賃貸借契約時の初期費用が高額なため、希望した物件に予算が足りない、という声は多いです。そのため空室対策として、初期に必ずかかる敷金や礼金の金額を下げたり無料にしたりする方法が有効です。敷金も礼金も無料にする場合は「ゼロゼロ物件」と呼ばれます。礼金は大家にお礼として支払われるものですから、無料にすることで2年間は住み続けてくれるなら惜しくはありません。敷金も実質、貸し手の預り金です。先に預かるか退去時に必要な分だけ払ってもらうかの違いだけです。実質オーナーの利益にはならないため、ゼロにしたところで痛くもかゆくもないのです。「敷金も礼金も無料」とすると入居時の初期費用をかなり安く感じてもらえます。それだけ気軽に入居しやすくなり空室対策としても効果的です。

空室対策4「家具付きの物件にしてみる」

単身赴任や学生なら、家具付き物件に住むメリットは大きいです。何年か住んだ後に自宅に帰ることになるなら、一人暮らしのために買い揃えた家具が一式ムダになってしまうからです。

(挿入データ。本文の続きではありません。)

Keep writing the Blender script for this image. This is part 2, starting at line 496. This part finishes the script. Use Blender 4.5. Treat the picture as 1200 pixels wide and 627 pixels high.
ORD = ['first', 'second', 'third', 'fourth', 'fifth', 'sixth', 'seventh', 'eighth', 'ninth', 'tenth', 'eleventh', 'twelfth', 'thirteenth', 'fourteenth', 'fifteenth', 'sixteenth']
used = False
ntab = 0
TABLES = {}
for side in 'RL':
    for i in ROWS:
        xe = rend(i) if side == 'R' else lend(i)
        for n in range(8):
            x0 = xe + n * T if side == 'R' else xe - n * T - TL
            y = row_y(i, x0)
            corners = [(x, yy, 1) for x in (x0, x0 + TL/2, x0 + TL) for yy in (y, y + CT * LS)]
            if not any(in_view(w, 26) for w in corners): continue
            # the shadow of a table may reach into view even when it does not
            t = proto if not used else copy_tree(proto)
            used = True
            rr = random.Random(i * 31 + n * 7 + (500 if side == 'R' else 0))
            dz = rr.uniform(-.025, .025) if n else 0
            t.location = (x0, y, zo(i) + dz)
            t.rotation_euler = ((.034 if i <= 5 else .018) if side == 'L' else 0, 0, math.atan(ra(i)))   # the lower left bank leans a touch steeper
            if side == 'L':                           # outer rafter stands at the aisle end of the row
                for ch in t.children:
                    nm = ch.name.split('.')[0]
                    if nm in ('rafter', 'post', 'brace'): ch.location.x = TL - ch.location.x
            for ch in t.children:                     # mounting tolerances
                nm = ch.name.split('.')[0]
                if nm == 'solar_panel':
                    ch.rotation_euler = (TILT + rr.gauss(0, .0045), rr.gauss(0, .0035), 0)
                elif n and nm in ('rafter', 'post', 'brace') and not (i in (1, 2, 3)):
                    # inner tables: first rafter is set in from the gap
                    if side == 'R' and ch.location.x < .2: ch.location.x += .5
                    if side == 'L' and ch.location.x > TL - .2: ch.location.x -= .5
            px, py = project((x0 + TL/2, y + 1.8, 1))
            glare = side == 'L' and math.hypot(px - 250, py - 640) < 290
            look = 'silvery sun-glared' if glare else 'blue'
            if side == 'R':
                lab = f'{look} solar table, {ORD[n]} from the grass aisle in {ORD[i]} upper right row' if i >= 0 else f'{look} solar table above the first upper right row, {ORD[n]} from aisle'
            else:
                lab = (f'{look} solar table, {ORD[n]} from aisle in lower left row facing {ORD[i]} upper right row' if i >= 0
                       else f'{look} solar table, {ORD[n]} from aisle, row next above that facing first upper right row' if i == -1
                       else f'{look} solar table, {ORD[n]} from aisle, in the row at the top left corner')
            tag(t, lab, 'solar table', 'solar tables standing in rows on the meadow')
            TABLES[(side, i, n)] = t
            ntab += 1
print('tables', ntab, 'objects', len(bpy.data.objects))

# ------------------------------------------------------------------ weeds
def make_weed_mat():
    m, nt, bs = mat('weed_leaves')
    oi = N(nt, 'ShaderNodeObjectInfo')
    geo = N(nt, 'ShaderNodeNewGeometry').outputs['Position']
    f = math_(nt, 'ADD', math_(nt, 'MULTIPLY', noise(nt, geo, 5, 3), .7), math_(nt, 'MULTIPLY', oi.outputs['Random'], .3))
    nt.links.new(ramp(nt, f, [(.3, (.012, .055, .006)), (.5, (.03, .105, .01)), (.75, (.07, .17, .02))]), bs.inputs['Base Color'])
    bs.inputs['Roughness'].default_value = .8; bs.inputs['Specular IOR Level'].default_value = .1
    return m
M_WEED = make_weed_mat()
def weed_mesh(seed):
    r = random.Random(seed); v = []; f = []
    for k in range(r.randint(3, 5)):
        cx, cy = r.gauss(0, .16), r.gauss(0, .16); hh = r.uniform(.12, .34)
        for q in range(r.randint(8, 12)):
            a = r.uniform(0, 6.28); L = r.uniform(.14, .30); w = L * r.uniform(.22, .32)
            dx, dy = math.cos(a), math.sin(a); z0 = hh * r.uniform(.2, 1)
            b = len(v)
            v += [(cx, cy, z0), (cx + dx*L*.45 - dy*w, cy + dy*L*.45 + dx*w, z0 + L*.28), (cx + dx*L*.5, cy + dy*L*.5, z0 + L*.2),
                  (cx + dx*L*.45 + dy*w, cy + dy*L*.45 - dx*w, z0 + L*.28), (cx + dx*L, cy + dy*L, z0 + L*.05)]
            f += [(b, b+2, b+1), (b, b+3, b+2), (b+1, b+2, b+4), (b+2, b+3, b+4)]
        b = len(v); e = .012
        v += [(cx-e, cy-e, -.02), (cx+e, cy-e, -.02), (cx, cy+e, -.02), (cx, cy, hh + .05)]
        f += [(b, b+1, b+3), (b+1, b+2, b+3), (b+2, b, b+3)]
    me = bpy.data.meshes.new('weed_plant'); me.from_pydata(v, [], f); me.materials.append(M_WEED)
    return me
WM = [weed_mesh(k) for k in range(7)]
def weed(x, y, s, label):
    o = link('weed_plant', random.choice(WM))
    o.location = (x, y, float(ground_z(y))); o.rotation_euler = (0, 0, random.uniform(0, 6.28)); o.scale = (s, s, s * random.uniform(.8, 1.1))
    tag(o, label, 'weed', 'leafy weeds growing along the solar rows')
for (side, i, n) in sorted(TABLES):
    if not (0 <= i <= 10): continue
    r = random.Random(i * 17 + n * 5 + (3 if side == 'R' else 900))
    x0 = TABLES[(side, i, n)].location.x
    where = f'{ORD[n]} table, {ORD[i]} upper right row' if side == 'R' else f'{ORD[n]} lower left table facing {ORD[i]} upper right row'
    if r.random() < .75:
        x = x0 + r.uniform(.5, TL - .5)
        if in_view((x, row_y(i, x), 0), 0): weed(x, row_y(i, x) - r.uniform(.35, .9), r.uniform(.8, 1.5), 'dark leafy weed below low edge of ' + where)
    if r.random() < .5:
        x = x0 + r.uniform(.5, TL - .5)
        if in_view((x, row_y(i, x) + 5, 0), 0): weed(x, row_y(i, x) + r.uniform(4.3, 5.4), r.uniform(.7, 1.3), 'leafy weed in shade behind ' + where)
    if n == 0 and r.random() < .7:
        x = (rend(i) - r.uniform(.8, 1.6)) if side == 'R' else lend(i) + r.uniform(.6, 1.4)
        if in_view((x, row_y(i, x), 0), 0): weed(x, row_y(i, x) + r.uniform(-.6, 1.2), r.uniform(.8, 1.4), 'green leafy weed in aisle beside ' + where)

せっかく買っても、持ち帰ったところで1人用の家具は使い道がなく送料もかかってしまいます。かといって処分しようにも手間やお金がかかってしまいます。家具付き物件として貸し出せば、入居者が知らない土地であれやこれや家具を買い揃える手間が減りますし、身の回りのものだけ持って気軽に引っ越してくることができます。家具付き物件にすれば、周囲の家賃相場よりも多少高く貸し出すことも可能でしょう。空室対策になるだけでなく、物件の価値も上げることができます。

空室対策5「仲介業者に謝礼金を渡す」

仲介業者と相談して数々の空室対策を行っているのに、なかなか思うようにいかない、ということもあるでしょう。お客さんに自分の所有する物件を優先的に紹介してもらって、積極的に良いところをアピールしてもらう必要があります。そのためには日頃からの関係を良くしておくことに越したことはありません。たとえば、入居が決まったら仲介手数料を増額する、担当者に謝礼を渡す、QUOカードを渡すなどの方法もあります。言わば成功報酬の上乗せ、担当者ボーナスのようなものです。ただし、仲介業者によっては個人が金銭を受け取ることを禁止されている場合もありますので気をつけましょう。

空室対策6「管理会社を変えてみる」

できる空室対策は全てやっても、いつまでたっても空室が埋まらないというときは、管理会社の体制に何か問題がないか見直してみましょう。募集の仕方がまずい、営業力に難あり、物件の管理がずさん、お客さんへの対応が悪い、などの何らかの原因がある場合があります。立地や設備などにも欠点がなく、周辺の同等物件の入居率が高いなら、管理会社を変えてみるのも一つの方法です。地元で評判の良い小規模の会社でも入居率の高い実績のある管理会社はあります。退去後のリフォーム、ハウスクリーニングなどの対応がスムーズで、次の募集を出せるまでの期間が短いところは営業熱心であることがうかがえます。そのような会社は従業員の対応からも判断しやすいので、まずは相談してみることをおすすめします。

空室対策7「好立地の物件へ組み換えをする」

組み換えとは、収益性の低い不動産を売却し、収益性の高い不動産を購入する、つまり買い換えることを指します。駅からのバス便が極端に少なかったり、日常の買い物が不便な場所だったりなど立地に問題がある場合は、入居者の募集も難しいものです。まして、周辺の賃貸も空室だらけという状況では、家賃相場も下げないわけにいきません。いつまでも収益性の低い物件を抱えるよりも、好立地の利回りの良い物件へと組み換えることも検討してみましょう。